_Brief_
How do the records below read from their first line through the line containing "entrance box', 'wall')"? Write those lines out exactly.

_Materials provided_
— begin —

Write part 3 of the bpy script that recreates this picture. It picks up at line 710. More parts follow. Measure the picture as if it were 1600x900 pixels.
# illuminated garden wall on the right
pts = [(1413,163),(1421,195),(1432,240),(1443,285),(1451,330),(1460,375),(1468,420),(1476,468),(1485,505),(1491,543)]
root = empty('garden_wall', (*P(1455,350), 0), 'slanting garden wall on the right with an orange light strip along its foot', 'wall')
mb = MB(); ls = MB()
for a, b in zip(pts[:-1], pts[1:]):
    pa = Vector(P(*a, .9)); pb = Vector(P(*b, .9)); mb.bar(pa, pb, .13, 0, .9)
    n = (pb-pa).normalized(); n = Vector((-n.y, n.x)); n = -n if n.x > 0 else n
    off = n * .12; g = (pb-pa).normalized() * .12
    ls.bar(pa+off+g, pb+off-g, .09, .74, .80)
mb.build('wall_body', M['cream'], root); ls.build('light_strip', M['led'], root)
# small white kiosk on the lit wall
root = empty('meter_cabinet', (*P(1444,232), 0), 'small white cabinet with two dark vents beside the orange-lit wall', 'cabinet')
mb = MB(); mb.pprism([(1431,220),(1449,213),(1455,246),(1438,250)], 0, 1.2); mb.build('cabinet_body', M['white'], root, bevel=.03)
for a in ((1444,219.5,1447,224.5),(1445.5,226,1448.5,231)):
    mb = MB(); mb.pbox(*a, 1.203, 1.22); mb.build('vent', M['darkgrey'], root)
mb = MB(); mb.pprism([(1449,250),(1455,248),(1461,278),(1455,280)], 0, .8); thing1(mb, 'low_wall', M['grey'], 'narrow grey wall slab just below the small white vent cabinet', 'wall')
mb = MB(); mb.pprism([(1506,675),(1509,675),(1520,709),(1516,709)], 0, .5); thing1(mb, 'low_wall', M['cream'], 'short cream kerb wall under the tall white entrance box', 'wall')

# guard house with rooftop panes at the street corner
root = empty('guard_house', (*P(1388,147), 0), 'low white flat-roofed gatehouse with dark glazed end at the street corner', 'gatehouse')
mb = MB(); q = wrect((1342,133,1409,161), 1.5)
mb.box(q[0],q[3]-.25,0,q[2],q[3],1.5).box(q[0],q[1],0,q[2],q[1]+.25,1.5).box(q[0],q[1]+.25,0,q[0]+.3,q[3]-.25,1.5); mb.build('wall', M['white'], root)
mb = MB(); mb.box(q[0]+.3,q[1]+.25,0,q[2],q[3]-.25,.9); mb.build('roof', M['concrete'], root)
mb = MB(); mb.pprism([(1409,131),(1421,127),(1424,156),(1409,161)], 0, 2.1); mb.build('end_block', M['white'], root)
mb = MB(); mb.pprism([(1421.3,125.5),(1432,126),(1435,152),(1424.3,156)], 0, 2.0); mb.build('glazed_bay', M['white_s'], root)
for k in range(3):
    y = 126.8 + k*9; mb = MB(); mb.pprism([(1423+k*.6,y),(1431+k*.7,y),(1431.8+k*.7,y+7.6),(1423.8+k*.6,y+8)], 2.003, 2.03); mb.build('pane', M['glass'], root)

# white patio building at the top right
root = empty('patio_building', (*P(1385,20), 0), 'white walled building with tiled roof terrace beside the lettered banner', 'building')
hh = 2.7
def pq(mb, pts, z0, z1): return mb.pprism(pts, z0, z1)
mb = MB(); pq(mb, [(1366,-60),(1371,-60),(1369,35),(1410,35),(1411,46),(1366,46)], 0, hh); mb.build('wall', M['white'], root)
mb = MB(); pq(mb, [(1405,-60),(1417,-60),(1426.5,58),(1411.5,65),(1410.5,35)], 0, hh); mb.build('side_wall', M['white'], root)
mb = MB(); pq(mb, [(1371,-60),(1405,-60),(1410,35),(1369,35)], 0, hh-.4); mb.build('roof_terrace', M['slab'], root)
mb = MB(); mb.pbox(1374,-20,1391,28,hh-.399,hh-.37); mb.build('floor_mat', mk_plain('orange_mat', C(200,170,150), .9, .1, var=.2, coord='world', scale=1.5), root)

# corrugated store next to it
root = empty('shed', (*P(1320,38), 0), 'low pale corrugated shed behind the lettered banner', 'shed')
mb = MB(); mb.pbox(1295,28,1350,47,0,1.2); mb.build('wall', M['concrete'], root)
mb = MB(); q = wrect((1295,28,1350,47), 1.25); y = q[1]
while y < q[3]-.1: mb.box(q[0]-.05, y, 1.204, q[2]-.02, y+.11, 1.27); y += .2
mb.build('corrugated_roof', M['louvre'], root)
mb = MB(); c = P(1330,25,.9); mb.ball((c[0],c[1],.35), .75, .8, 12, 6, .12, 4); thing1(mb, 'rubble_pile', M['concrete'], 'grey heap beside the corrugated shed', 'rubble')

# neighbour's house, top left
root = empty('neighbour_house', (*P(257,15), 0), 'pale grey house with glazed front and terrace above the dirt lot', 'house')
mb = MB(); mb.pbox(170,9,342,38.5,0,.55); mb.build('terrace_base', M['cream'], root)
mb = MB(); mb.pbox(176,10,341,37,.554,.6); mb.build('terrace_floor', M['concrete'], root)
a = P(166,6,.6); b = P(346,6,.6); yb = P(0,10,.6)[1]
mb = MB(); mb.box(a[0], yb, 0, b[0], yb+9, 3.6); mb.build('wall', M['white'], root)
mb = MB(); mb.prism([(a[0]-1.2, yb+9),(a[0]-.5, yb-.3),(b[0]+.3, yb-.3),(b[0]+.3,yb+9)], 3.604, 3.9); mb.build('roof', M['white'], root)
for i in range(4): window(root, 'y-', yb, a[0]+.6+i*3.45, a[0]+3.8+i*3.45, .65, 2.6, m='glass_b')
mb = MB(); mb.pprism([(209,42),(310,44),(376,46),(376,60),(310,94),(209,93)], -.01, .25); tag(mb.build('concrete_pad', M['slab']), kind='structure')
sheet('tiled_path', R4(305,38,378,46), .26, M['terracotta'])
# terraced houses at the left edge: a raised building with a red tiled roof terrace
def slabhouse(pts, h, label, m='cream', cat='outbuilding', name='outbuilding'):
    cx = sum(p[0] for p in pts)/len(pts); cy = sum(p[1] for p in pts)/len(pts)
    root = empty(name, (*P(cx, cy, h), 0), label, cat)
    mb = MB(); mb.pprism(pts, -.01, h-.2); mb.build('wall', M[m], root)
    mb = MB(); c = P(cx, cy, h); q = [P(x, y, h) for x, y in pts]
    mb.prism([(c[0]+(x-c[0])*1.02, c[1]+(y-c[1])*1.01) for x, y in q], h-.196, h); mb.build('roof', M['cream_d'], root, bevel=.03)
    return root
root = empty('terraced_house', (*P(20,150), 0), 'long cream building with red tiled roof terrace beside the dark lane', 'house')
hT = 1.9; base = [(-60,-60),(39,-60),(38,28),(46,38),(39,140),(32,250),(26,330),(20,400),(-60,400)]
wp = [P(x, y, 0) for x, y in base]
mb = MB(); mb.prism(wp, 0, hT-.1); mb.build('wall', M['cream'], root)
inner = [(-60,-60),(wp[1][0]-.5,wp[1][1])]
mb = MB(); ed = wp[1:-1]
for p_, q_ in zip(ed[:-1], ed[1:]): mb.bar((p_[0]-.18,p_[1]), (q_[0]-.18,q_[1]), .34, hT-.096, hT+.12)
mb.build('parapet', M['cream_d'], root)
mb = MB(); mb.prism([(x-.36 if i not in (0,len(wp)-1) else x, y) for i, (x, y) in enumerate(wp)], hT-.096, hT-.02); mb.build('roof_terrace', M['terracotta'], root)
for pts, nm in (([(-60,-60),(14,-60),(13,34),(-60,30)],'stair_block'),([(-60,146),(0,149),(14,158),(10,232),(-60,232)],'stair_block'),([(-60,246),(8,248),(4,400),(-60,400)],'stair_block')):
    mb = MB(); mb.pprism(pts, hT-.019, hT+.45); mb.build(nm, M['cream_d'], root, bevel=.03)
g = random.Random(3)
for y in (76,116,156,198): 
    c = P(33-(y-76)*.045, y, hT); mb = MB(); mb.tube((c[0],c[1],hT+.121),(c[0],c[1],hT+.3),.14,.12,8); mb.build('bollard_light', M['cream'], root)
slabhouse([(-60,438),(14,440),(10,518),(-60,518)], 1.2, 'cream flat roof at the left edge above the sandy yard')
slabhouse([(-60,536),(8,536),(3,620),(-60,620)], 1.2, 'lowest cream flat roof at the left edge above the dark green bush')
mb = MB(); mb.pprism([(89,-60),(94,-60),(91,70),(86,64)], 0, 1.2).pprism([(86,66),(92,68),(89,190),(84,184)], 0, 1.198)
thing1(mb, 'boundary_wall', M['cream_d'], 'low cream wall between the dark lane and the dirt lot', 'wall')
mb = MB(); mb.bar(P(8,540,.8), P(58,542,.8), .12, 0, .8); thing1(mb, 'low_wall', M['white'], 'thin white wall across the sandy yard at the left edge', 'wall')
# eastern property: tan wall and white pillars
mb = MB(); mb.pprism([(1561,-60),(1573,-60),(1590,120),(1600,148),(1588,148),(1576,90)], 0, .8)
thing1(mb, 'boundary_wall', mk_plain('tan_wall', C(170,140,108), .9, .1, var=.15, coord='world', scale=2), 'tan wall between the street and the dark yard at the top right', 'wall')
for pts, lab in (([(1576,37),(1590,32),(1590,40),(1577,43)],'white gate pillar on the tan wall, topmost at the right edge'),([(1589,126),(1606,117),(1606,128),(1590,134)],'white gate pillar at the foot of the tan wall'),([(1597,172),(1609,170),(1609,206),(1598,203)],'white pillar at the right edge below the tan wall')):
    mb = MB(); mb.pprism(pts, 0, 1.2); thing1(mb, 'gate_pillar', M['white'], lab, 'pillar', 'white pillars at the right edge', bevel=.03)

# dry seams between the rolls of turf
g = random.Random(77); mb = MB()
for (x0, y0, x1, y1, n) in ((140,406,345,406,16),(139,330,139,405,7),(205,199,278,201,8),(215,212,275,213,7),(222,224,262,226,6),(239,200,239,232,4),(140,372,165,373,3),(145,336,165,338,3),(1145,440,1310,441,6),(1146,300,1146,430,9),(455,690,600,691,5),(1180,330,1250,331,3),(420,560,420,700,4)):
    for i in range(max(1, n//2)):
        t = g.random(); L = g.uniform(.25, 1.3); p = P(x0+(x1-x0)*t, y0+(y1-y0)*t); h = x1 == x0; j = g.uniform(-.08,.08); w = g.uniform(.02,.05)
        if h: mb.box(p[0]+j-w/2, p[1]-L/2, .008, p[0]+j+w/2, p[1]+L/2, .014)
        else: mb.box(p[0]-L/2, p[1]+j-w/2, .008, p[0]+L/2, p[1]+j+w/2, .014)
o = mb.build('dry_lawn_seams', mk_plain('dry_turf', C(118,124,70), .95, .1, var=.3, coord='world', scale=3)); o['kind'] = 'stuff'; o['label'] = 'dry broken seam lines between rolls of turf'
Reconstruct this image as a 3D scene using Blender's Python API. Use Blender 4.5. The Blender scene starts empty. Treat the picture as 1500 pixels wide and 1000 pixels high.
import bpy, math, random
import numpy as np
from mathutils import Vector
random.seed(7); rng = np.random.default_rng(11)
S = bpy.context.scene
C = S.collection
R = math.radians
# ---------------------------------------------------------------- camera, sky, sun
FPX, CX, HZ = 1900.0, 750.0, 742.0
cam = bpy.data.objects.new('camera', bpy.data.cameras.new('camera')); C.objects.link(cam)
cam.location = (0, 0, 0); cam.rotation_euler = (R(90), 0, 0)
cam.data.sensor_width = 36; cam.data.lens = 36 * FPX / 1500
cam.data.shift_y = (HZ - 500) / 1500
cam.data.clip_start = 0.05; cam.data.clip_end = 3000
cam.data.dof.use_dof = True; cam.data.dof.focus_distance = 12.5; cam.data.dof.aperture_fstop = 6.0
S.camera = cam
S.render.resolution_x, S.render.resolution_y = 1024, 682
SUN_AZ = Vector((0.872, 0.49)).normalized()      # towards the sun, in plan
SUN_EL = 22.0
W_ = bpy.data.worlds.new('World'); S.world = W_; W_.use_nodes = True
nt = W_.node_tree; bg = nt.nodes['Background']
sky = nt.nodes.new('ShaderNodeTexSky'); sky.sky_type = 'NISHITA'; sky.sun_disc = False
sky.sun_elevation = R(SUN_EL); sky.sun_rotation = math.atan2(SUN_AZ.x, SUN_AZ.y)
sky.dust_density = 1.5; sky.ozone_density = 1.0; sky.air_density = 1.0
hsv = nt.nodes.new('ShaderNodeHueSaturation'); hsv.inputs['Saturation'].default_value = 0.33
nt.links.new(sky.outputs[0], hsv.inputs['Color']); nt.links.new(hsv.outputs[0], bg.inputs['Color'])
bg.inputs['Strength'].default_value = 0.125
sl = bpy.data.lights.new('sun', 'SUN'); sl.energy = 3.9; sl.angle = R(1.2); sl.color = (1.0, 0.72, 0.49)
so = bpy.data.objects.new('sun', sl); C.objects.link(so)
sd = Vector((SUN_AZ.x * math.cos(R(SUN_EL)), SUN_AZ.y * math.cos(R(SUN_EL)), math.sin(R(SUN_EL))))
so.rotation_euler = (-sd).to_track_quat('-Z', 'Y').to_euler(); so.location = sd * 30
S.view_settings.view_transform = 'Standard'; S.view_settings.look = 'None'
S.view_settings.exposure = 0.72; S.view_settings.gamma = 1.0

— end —

_Solution_
Write part 3 of the bpy script that recreates this picture. It picks up at line 710. More parts follow. Measure the picture as if it were 1600x900 pixels.
# illuminated garden wall on the right
pts = [(1413,163),(1421,195),(1432,240),(1443,285),(1451,330),(1460,375),(1468,420),(1476,468),(1485,505),(1491,543)]
root = empty('garden_wall', (*P(1455,350), 0), 'slanting garden wall on the right with an orange light strip along its foot', 'wall')
mb = MB(); ls = MB()
for a, b in zip(pts[:-1], pts[1:]):
    pa = Vector(P(*a, .9)); pb = Vector(P(*b, .9)); mb.bar(pa, pb, .13, 0, .9)
    n = (pb-pa).normalized(); n = Vector((-n.y, n.x)); n = -n if n.x > 0 else n
    off = n * .12; g = (pb-pa).normalized() * .12
    ls.bar(pa+off+g, pb+off-g, .09, .74, .80)
mb.build('wall_body', M['cream'], root); ls.build('light_strip', M['led'], root)
# small white kiosk on the lit wall
root = empty('meter_cabinet', (*P(1444,232), 0), 'small white cabinet with two dark vents beside the orange-lit wall', 'cabinet')
mb = MB(); mb.pprism([(1431,220),(1449,213),(1455,246),(1438,250)], 0, 1.2); mb.build('cabinet_body', M['white'], root, bevel=.03)
for a in ((1444,219.5,1447,224.5),(1445.5,226,1448.5,231)):
    mb = MB(); mb.pbox(*a, 1.203, 1.22); mb.build('vent', M['darkgrey'], root)
mb = MB(); mb.pprism([(1449,250),(1455,248),(1461,278),(1455,280)], 0, .8); thing1(mb, 'low_wall', M['grey'], 'narrow grey wall slab just below the small white vent cabinet', 'wall')
mb = MB(); mb.pprism([(1506,675),(1509,675),(1520,709),(1516,709)], 0, .5); thing1(mb, 'low_wall', M['cream'], 'short cream kerb wall under the tall white entrance box', 'wall')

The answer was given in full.